* _WORK TO COMPLETE_:
Return only the stretch of the material below that begins with the line containing "Reconstruct this image" and ends with the line containing "COL = scn.collection", exactly; both of those lines belong to it.

═══ PROVIDED RECORDS

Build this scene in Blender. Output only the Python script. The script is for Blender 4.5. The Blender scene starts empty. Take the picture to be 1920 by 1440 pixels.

══════
═══ PROVIDED RECORDS

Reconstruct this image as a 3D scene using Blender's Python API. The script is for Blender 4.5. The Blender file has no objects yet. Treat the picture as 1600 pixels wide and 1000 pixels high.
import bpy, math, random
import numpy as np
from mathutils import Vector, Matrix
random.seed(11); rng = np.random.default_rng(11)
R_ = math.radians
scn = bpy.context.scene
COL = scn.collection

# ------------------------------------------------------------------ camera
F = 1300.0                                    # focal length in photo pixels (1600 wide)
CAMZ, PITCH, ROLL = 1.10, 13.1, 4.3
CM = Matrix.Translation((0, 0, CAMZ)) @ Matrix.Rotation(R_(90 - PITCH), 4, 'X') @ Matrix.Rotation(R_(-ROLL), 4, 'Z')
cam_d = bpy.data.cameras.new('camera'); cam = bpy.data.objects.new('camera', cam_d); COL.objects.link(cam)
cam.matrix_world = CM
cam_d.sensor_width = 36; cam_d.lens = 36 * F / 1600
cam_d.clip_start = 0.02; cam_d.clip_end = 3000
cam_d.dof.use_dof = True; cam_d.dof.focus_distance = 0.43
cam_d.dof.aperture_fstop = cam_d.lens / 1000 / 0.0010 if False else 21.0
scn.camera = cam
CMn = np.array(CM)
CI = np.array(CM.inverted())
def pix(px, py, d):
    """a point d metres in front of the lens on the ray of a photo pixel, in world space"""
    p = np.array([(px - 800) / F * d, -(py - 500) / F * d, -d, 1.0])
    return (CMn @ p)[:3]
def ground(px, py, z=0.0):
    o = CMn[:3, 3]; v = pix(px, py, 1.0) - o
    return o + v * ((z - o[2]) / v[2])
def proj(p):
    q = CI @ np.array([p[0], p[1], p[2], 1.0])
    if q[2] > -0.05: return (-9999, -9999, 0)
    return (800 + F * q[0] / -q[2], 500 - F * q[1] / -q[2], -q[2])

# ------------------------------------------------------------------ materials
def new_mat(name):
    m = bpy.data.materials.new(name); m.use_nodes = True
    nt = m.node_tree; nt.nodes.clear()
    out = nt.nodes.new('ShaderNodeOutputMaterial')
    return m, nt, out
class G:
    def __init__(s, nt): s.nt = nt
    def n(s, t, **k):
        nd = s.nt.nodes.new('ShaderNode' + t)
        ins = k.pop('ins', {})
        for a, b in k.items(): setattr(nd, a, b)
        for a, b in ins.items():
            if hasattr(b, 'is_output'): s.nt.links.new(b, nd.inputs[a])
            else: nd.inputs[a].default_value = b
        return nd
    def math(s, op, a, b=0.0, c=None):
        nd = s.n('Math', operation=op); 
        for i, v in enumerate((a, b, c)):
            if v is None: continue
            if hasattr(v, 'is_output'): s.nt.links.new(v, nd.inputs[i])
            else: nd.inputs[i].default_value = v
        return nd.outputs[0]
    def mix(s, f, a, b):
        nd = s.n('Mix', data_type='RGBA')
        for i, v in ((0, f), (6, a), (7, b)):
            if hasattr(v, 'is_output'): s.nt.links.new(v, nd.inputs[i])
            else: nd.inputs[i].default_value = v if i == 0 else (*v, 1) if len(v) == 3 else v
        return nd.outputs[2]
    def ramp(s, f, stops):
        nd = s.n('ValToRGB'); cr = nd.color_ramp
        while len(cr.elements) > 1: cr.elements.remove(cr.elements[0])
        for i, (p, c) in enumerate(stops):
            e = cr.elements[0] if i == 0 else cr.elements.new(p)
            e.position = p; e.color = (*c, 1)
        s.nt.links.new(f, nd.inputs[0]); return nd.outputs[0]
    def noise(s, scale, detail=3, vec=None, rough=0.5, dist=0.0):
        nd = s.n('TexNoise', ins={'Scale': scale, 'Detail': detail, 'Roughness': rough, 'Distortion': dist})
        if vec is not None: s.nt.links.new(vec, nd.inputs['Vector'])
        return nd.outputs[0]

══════

* _TASK OUTPUT_:
Reconstruct this image as a 3D scene using Blender's Python API. The script is for Blender 4.5. The Blender file has no objects yet. Treat the picture as 1600 pixels wide and 1000 pixels high.
import bpy, math, random
import numpy as np
from mathutils import Vector, Matrix
random.seed(11); rng = np.random.default_rng(11)
R_ = math.radians
scn = bpy.context.scene
COL = scn.collection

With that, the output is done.